- _Data section_
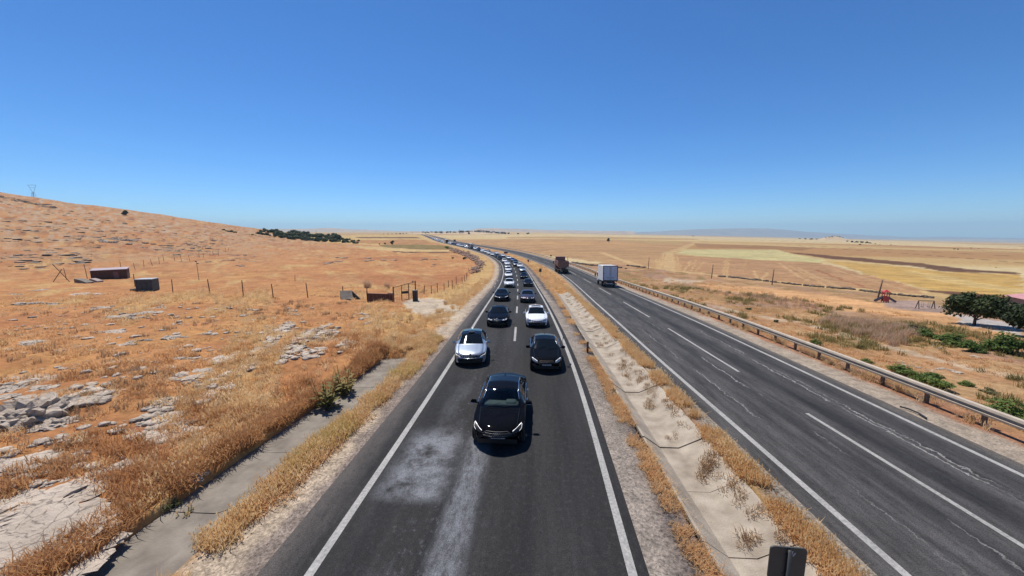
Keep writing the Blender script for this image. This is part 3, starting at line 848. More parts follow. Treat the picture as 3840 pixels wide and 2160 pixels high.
# ------------------------------------------------------------------ guard rail
def guard_rail():
    x, y = RIGHT.at(s_of(RIGHT, 14), 6.05)
    root = empty('guard_rail', (x, y, float(base(y)) - .05)); tag(root, 'long galvanised steel guard rail along the right-hand carriageway', 'guard rail')
    root_inv = Matrix.Translation(-root.location)
    prof = [(.0, .79), (-.12, .77), (-.14, .68), (-.01, .65), (-.01, .56), (-.14, .535), (-.12, .45), (0, .42)]
    s = s_of(RIGHT, 3); k = 0
    while float(np.interp(s, RIGHT.s, RIGHT.p[:, 1])) < 330:
        y0 = float(np.interp(s, RIGHT.s, RIGHT.p[:, 1])); ln = 4.2 if y0 < 120 else 12.6
        ss = np.linspace(s, s + ln, 4); V = []; f = []
        for q in ss:
            for th in (0, .012):
                for o, z in prof:
                    X, Y = RIGHT.at(q, 6.05 + o + th); V.append((X - root.location.x, Y - root.location.y, float(base(Y)) + z - root.location.z))
        n = len(prof) * 2; h = len(prof)
        for i in range(3):
            for a in range(h - 1):
                b = i * n + a; f += [(b, b + 1, b + n + 1, b + n), (b + h, b + n + h, b + n + h + 1, b + h + 1)]
            f += [(i * n, i * n + n, i * n + n + h, i * n + h), (i * n + h - 1, i * n + 2 * h - 1, i * n + n + 2 * h - 1, i * n + n + h - 1)]
        link('rail', mesh('rail', V, f, M['steel'], False), parent=root)
        s += ln
    pm_ = MB().box((0, 0, .30), (.10, .14, .90)).box((-.08, 0, .60), (.08, .12, .26)).mesh('post', M['steel_dark'])
    s = s_of(RIGHT, 3.4)
    while True:
        X, Y = RIGHT.at(s, 6.17)
        if Y > 150: break
        o = link('post', pm_, parent=root); o.location = (X - root.location.x, Y - root.location.y, float(base(Y)) - .08 - root.location.z)
        o.rotation_euler.z = -RIGHT.heading(s); s += 2.1
    return root
guard_rail()
# ------------------------------------------------------------------ cars
M['sign_back'] = pm('sign_back_grey', (.045, .046, .044), .55, var=.15, scale=5)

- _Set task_
Transcribe the preceding listing in its entirety and with exact wording, leaving out pictures.

- _Correct output_
Keep writing the Blender script for this image. This is part 3, starting at line 848. More parts follow. Treat the picture as 3840 pixels wide and 2160 pixels high.
# ------------------------------------------------------------------ guard rail
def guard_rail():
    x, y = RIGHT.at(s_of(RIGHT, 14), 6.05)
    root = empty('guard_rail', (x, y, float(base(y)) - .05)); tag(root, 'long galvanised steel guard rail along the right-hand carriageway', 'guard rail')
    root_inv = Matrix.Translation(-root.location)
    prof = [(.0, .79), (-.12, .77), (-.14, .68), (-.01, .65), (-.01, .56), (-.14, .535), (-.12, .45), (0, .42)]
    s = s_of(RIGHT, 3); k = 0
    while float(np.interp(s, RIGHT.s, RIGHT.p[:, 1])) < 330:
        y0 = float(np.interp(s, RIGHT.s, RIGHT.p[:, 1])); ln = 4.2 if y0 < 120 else 12.6
        ss = np.linspace(s, s + ln, 4); V = []; f = []
        for q in ss:
            for th in (0, .012):
                for o, z in prof:
                    X, Y = RIGHT.at(q, 6.05 + o + th); V.append((X - root.location.x, Y - root.location.y, float(base(Y)) + z - root.location.z))
        n = len(prof) * 2; h = len(prof)
        for i in range(3):
            for a in range(h - 1):
                b = i * n + a; f += [(b, b + 1, b + n + 1, b + n), (b + h, b + n + h, b + n + h + 1, b + h + 1)]
            f += [(i * n, i * n + n, i * n + n + h, i * n + h), (i * n + h - 1, i * n + 2 * h - 1, i * n + n + 2 * h - 1, i * n + n + h - 1)]
        link('rail', mesh('rail', V, f, M['steel'], False), parent=root)
        s += ln
    pm_ = MB().box((0, 0, .30), (.10, .14, .90)).box((-.08, 0, .60), (.08, .12, .26)).mesh('post', M['steel_dark'])
    s = s_of(RIGHT, 3.4)
    while True:
        X, Y = RIGHT.at(s, 6.17)
        if Y > 150: break
        o = link('post', pm_, parent=root); o.location = (X - root.location.x, Y - root.location.y, float(base(Y)) - .08 - root.location.z)
        o.rotation_euler.z = -RIGHT.heading(s); s += 2.1
    return root
guard_rail()
# ------------------------------------------------------------------ cars
M['sign_back'] = pm('sign_back_grey', (.045, .046, .044), .55, var=.15, scale=5)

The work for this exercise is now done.